Number Memory
Memorize, then type back.
A number appears for a few seconds. Type it back. Each level adds one digit.
The Zehano number memory test is the classic digit span task. You see a string of digits, the screen clears, and you type back what you saw. The string gets one digit longer each round you get right. Your highest level is one measure of short-term verbal memory.
How to use the Number Memory Test
- Watch the digits. A number appears on screen for a few seconds. Read it carefully.
- Wait for the prompt. The number disappears. A text box appears asking you to type it.
- Type the number. Enter exactly what you saw. Spaces optional; order matters.
- Continue. Get it right, the next round adds a digit. Get it wrong, the game ends.
- Track your best. Your highest level reached saves automatically in your browser.
Benefits
- Measures verbal working memory. A specific component of memory tied to language and abstract reasoning.
- Brief and reliable.
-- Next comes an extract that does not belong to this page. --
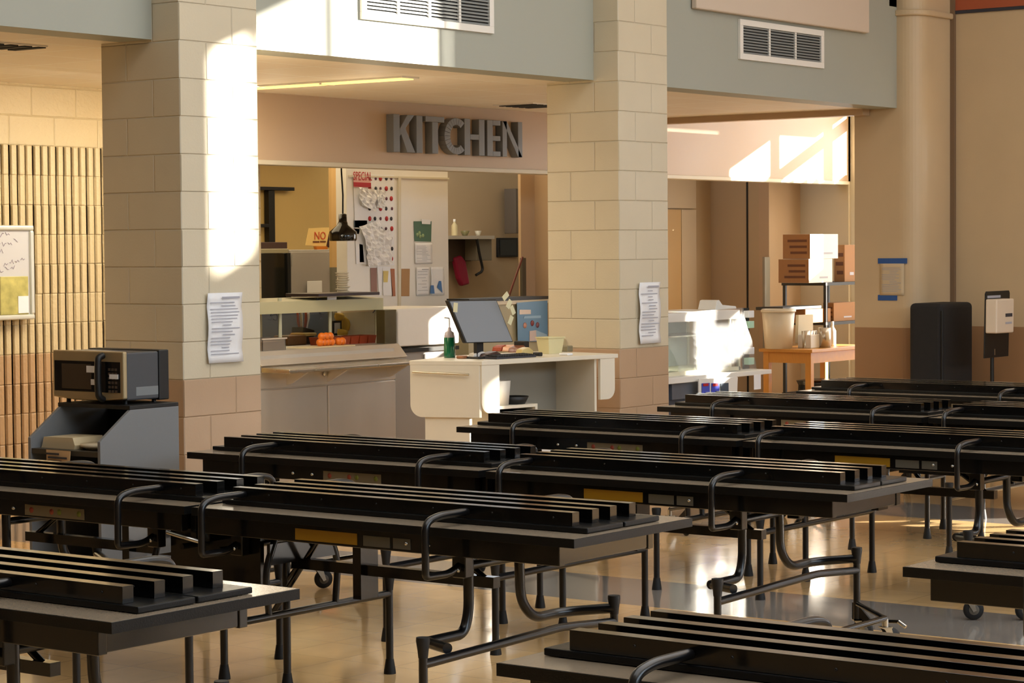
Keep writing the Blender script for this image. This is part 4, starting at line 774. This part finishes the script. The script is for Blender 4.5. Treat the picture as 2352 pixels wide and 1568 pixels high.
# monitor
mp = atY(1108, 800, Yd+.02); r = empty('computer_monitor', (mp.x, Yd+.02, DZ), -.12, 'grey faced flat computer monitor tilted back on the checkout desk', 'monitor')
q = [atY(x, y, Yd) for x, y in ((1056, 690), (1153, 688), (1167, 785), (1072, 788))]; o_ = Vector(r.location)
m = M(); vs = [(v.x-o_.x, (-.04 if i > 1 else .05), v.z-o_.z) for i, v in enumerate(q)]; m.add(vs+[(a_, b_+.035, c_) for a_, b_, c_ in vs], [(0,3,2,1),(4,5,6,7),(0,1,5,4),(1,2,6,5),(2,3,7,6),(3,0,4,7)]); m.build('casing', m_carti, r, bev=.006)
cen = sum((Vector(v) for v in vs), Vector())/4; sv = [cen+(Vector(v)-cen)*.955+Vector((0, -.002, 0)) for v in vs]; M().quad(sv[0], sv[3], sv[2], sv[1], .001).build('screen', mat('grey_screen_film', (128, 134, 142), .35), r)
M().box(-.03, .03, .02, .05, .0, .22).build('stand_neck', m_carti, r); M().prism([(-.11, -.07), (.11, -.07), (.09, .10), (-.09, .10)], 'z', 0, .012).build('stand_base', m_carti, r, bev=.004)
for i, (x, y, s_) in enumerate(((1156, 680, .9), (1163, 698, .6), (1170, 712, -.5), (1166, 735, .5), (1056, 706, .1))):
    p = atY(x, y, Yd-.01)-o_; t = M().box(-.017, .017, -.002, .002, -.03, .03).build('sticky_note', mat('cream_sticky_%d' % i, (214, 208, 170), .6), r); t.location = p; t.rotation_euler = (0, s_, 0)
r = empty('computer_keyboard', (dpos(1180, 822).x, dpos(1180, 822).y+.03, DZ), -.1, 'black computer keyboard on the front edge of the checkout desk', 'keyboard'); M().prism([(-.06, 0), (.06, 0), (.06, .02), (-.06, .012)], 'x', -.19, .19).build('base', m_inkd, r, bev=.003)
kk = M()
for i in range(15):
    for j in range(5): kk.box(-.18+i*.0242, -.18+i*.0242+.02, -.052+j*.021, -.052+j*.021+.017, .013+j*.0013, .02+j*.0014)
kk.build('keys', m_carti, r)
b = dpos(1040, 822); r = empty('sanitizer_bottle', (b.x+.03, b.y+.05, DZ), label='green hand sanitizer pump bottle at the left corner of the desk', cat='bottle'); k = 13/FPX*b.length; H = atY(1040, 770, b.y).z-DZ
M().lathe([(0, 0), (k, 0), (k*1.03, H*.1), (k, H*.88), (k*.8, H), (0, H)], (0, 0, 0), 24).build('green_gel', mat('green_gel', (18, 108, 74), .15, coat=.5), r); M().lathe([(k*.98, H*.9), (k*.8, H*1.12), (k*.35, H*1.2), (k*.3, H*1.34), (0, H*1.34)], (0, 0, 0), 20).build('shoulder', mat('clear_pale_plastic', (190, 180, 186), .2), r)
M().tube(arc([(0, 0, H*1.3), (0, 0, H*1.75), (-.05, 0, H*1.78)], .01), .006, 8).build('pump', m_paper, r)
# clutter on the desk
def at_desk(x, y, dy=0): p = atZ(x, y, DZ); return Vector((p.x, p.y+dy, DZ))
rnd = random.Random(12)
cols = [((150, 60, 34), 'red brown'), ((206, 150, 110), 'peach'), ((120, 70, 50), 'brown'), ((196, 176, 120), 'straw yellow'), ((216, 212, 206), 'white'), ((70, 44, 36), 'dark brown')]
for i, (x, y) in enumerate(((1150, 806), (1172, 806), (1190, 808), (1205, 812), (1100, 822), (1128, 822))):
    p = at_desk(x, y, .0); m = M(); w = .05+.015*(i % 3); m.prism([(-w, 0), (w, 0), (w*.9, .02), (w*.2, .045), (-w*.8, .03)], 'y', -.04, .04); o = m.build('snack_packet', mat('packet_foil_%d' % i, cols[i][0], .3, bump=.3, bscale=40), bev=.006); o.location = p; o.rotation_euler = (0, 0, rnd.uniform(-.5, .5)); tag(o, '%s snack packet in the clutter %s the keyboard' % (cols[i][1], 'behind' if i < 4 else 'left of'), 'packet')
def tub(name, x, yb, wpx, hpx, mt, lab, dy=.0, taper=.8, depth=.12, cat='tub'):
    p = at_desk(x, yb, dy); k = wpx/FPX*p.length/2; h = hpx/FPX*p.length; r = empty(name, p, -.15, lab, cat)
    m = M(); ti = taper; t = .004; d = depth/2
    def ring(s, z, o=0): return [(-k*s+o, -d*s+o, z), (k*s-o, -d*s+o, z), (k*s-o, d*s-o, z), (-k*s+o, d*s-o, z)]
    vs = ring(ti, 0)+ring(1, h)+ring(1, h, t)+ring(ti, t, t); m.add(vs, [(3,2,1,0)]+[(i, (i+1) % 4, 4+(i+1) % 4, 4+i) for i in range(4)]+[(4+i, 4+(i+1) % 4, 8+(i+1) % 4, 8+i) for i in range(4)]+[(8+i, 8+(i+1) % 4, 12+(i+1) % 4, 12+i) for i in range(4)]+[(12, 13, 14, 15)])
    m.build('tub_body', mt, r, bev=.004); M().add(ring(1.06, h-.006)+ring(1.06, h+.002)+ring(.97, h+.002)+ring(.97, h-.006), [(i, (i+1) % 4, 4+(i+1) % 4, 4+i) for i in range(4)]+[(4+i, 4+(i+1) % 4, 8+(i+1) % 4, 8+i) for i in range(4)]+[(8+i, 8+(i+1) % 4, 12+(i+1) % 4, 12+i) for i in range(4)]+[(12+i, 12+(i+1) % 4, (i+1) % 4, i) for i in range(4)]).build('rim', mt, r); return r
tub('plastic_tub', 1275, 812, 52, 38, mat('milky_yellow_plastic', (214, 204, 158), .3), 'milky plastic tub on the checkout desk', dy=.04)
def dbox(name, x0, yb, x1, h, dy, dd, mt, lab, cat='box'):
    a, b = at_desk(x0, yb, dy*.4), at_desk(x1, yb, dy*.4); w = (b.x-a.x)/2; o = M().box(-w, w, 0, dd, 0, h/FPX*a.length).build(name, mt, bev=.006); o.location = ((a.x+b.x)/2, max(a.y, b.y)-.02, DZ); o.rotation_euler = (0, 0, -.1); return tag(o, lab, cat)
dbox('receipt_printer', 1303, 805, 1362, 26, .16, .16, mat('beige_case', (186, 168, 128), .45), 'beige receipt printer at the right of the desk'); dbox('card_reader', 1308, 808, 1350, 14, .08, .1, mat('grey_olive_case', (128, 120, 94), .4), 'low grey card reader between the tub and the printer', 'reader')
dbox('black_pouch', 1213, 808, 1250, 24, .12, .1, m_rubk, 'black zip pouch behind the keyboard', 'pouch'); dbox('telephone', 1236, 818, 1262, 9, .02, .06, m_carti, 'small black telephone handset right of the keyboard', 'telephone'); dbox('paper_pad', 1300, 816, 1342, 5, .01, .08, m_paper, 'white paper pad at the front of the desk', 'paper')
dbox('wrapped_food', 1060, 824, 1098, 7, .02, .06, mat('caramel_wrap', (150, 98, 64), .4), 'flat caramel coloured packet left of the keyboard', 'packet')
# in the desk
mi = Matrix.Rotation(DK.rotation_euler.z, 4, 'Z'); mi.translation = DK.location
def inside(lx, ly, lz): return mi @ Vector((lx, ly, lz))
m = M(); m.lathe([(0, 0), (.055, 0), (.07, .16), (.066, .16), (.05, .006), (0, .006)], (0, 0, 0), 24); o = m.build('plastic_cup', mat('frosted_cup', (206, 200, 190), .3)); o.location = inside(.27, .12, .70); tag(o, 'frosted plastic canister on the small shelf inside the desk', 'canister')
m = M(); m.lathe([(0, 0), (.075, 0), (.1, .05), (.095, .05), (.07, .006), (0, .006)], (0, 0, 0), 24); o = m.build('bowl', m_carti); o.location = inside(.43, .16, .70); tag(o, 'shallow black bowl on the small shelf inside the desk', 'bowl')
m = M(); m.prism([(-.14, 0), (.14, 0), (.12, .03), (.02, .075), (-.1, .06)], 'y', -.1, .1); o = m.build('folded_bag', mat('dark_green_cloth', (52, 58, 50), .7, bump=.3), bev=.02, seg=3); o.location = inside(.80, .2, .38); tag(o, 'dark green folded cloth bag on the lower desk shelf', 'bag')
m = M(); m.prism([(-.1, 0), (.1, 0), (.09, .02), (-.09, .025)], 'y', -.08, .08); o = m.build('paper_stack', m_paper, bev=.004); o.location = inside(.62, .14, .38+.0); tag(o, 'small stack of white paper on the lower desk shelf', 'paper')
# ---------------------------------------------------------------- room seen through the second opening
m_door = mat('pale_door_paint', (196, 176, 146), .45)
Y2, XA, Y3 = 12.24, 20.757, 12.944
struct(M().box(17.85, XA+.15, Y3, Y3+.15, 0, 3.6).build('wall_vestibule_back', m_brown))
c = rect(1515, 420, 1600, 900, Y3-.05); d = empty('door_1', ((c[0]+c[1])/2, Y3-.05, 0)); struct(d); w = (c[1]-c[0])/2
zz = atY(1567, 478, Y3-.05).z; xm = atY(1565, 600, Y3-.05).x-(c[0]+c[1])/2; M().box(-w, w, 0, .05, zz, 2.7).build('transom_panel', m_door, d); M().box(-w, xm, .0, .05, 0, zz-.015).build('door_leaf', m_tan, d); M().box(xm+.01, w, 0, .05, 0, zz-.015).build('door_leaf', m_door, d)
struct(M().box(XA, XA+.15, Y2+.12, Y3, 0, 3.6).build('wall_pier', m_brown))
ta = atX(1717, 500, XA).y; struct(M().box(XA-.012, XA, ta-.008, ta+.008, 0, 2.9).build('trim_7', m_carti))
struct(M().box(XA, 21.5, Y2, Y2+.12, 0, 3.6).build('wall_vestibule_end', m_fascia))
fbox('corner_guard', 1757, 590, 1769, 720, 12.19, .03, mat('brushed_corner_guard', (140, 136, 126), .35, metal=.5), lab='steel corner guard beside the shelving with the cartons', cat='guard', zmin=0)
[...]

Most adults complete a session in under three minutes.
- Tracks state. Performance reflects sleep, caffeine, and mental fatigue in real time.
- Free and private. Browser-only, scores stored locally, no signup.
The science
The digit span test traces back to the late 1800s and remains a core tool in cognitive assessment today. Most healthy adults can recall seven plus or minus two digits, which informed Miller's famous 1956 paper on the 'magical number seven' as a rough cognitive capacity limit. Modern work has refined this picture: true working memory capacity is closer to four chunks, but chunking strategies (grouping digits into familiar patterns like phone numbers or dates) often expand the apparent limit. The test is sensitive to sleep loss, anxiety, and several neurological conditions.
People who spontaneously chunk digits (210-555-1234 instead of 2105551234) reach higher levels through strategy rather than raw capacity. This is normal and well-studied.
Tips for best results
- Try to chunk longer strings into pairs or threes.
- Use rhythm or sub-vocalisation to keep the sequence active in mind.
- Test in a quiet room with no distractions.
- Compare your score across days, not single sessions.